あの甚大な被害をもたらした地震のあと、放送が始まりました。
そこにはいつもの元気な声では無く、ラジオがどうしたらこの一大事に役に立てるのか。
それを伝える小森まなみさんの姿がありました。
当時、震災義援金を集めるために、まだ若いリスナーが多い番組では「お金」ではなく「未使用テレホンカード」を番組で募集して、それを番組が換金して義援金として届けるという試みをはじめました。
自分も中学生だった当時お金など無く、テレカを周りから集めて番組に送る活動を始めました。
今考えたら、ラジオと繋がることで全国のラジオの前のリスナーと繋がる気持ちが芽生えた瞬間だったと思います。
「ラジオの仕事がしたい」
小学生の幼い頃に一つの夢を持ち始め、普通では聞こえない遠隔地のラジオ局を聴くようにもなりました。
「文化放送」「ニッポン放送」「TBSラジオ」。
Radikoなんて便利なものが無い頃。目一杯にアンテナを伸ばし、自分がアンテナになり、どこの位置が一番雑音が少ないか、試行錯誤をしながら深夜にラジオに浸っていました。
もちろん、番組にハガキを書いたことも数知れず。
そんな小森まなみさんがいつも言っていた夢の方程式がありました。
「夢+努力=現実」
夢に向かって一生懸命努力をすれば、それは現実になる。
「ラジオの仕事がしたい」という夢は、高校生になりより強くなり、進路のことを担任の先生に話すときに「そんな簡単な道じゃない」ことを伝えられた上で、その道に進むための手助けをしてくれました。
東京に進学する度胸の無い自分は、札幌のラジオの専門学校を見つけ、そこに進学します。

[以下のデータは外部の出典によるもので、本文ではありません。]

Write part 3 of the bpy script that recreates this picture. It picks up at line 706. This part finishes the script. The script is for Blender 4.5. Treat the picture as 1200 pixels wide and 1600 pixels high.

2000年3月。専門学校を卒業し、一旦テレビ局のADへの道を進めます。
そんなとき、テレビ局内で「有珠山噴火」を経験します。
有珠山噴火で臨時災害放送局が誕生します。
被災地域の情報を伝える手段として、阪神淡路大震災で生まれることになった臨時災害放送局というシステム。
ひとりの小学生の夢は小森まなみさんを継いで「ラジオの仕事がしたい」と言う夢になり、有珠山噴火を経験して「次の有珠山噴火に向けて地元にラジオ局を作りたい」に発展し、その夢は隣町のコミュニティラジオ局に就職することで、先に進み、「地元にラジオ局を作りたい」という夢は2015年、現実のものとなりました。
ラジオから発せられる声とその影で支えているスタッフの人たちによる力。
それを強く感じたのが小森まなみさんでした。
当時、ディスクジョッキー(DJ)はレコードやCDを回しながらラジオでしゃべる人たちの総称として知名度を持っていました。小林克也さんなどはその主たるものでしょうか。
そんな中、自らをトークジョッキー(TJ)と名乗り、トークに重きを置き、リスナーたちの思い、自らの思いを発信し続けた小森まなみさん。
そんな彼女が2024年春にマイクオフ、マイクの前のカフを下ろしてトークジョッキーから身を引くことを選んだ。
デビューから40年。この春にリリースしたベストアルバムにはそんな彼女の最期のトークが納められています。
2011年に体調不良から声を発することから離れ、表舞台に出ることはほとんど無くなっていたそうです。そして、声で発信できる限界を感じた今、マイクオフを選び、リスナーが耳に覚えているあの声が聞こえているうちに身を引くことを選ぶ。
実は、このアルバムを手にしたのですが、トークパートは未だに聴けずにいます。
何だかこの気持ちまで終わっちゃう気がして、聴けて居ないんです。
全ての思いが詰まって居るであろうトークパート。
いつ聴こうかと大事にCDを抱える日が続いています。
地元にコミュニティラジオ局を。
次の噴火が差し迫る今、その目的は、夢は叶いました。
自分は脳梗塞で片耳の聴力を失い、饒舌では無かったものの、滑舌の悪い声になり。
ラジオの仕事をしたいという夢からは身を引きました。
もちろん、ラジオの仕事はしゃべる仕事だけではありません。
次の目標を見失った今こそ、本当は小森まなみさんの声で勇気づけられる時なのかもしれませんが、そのときはいつ来るのかなと自問自答してる気もします。
自分の人生に多大な影響を与えてくれた小森まなみさん。
本当におつかれさまでした。いつまでもお元気でいて下さいね。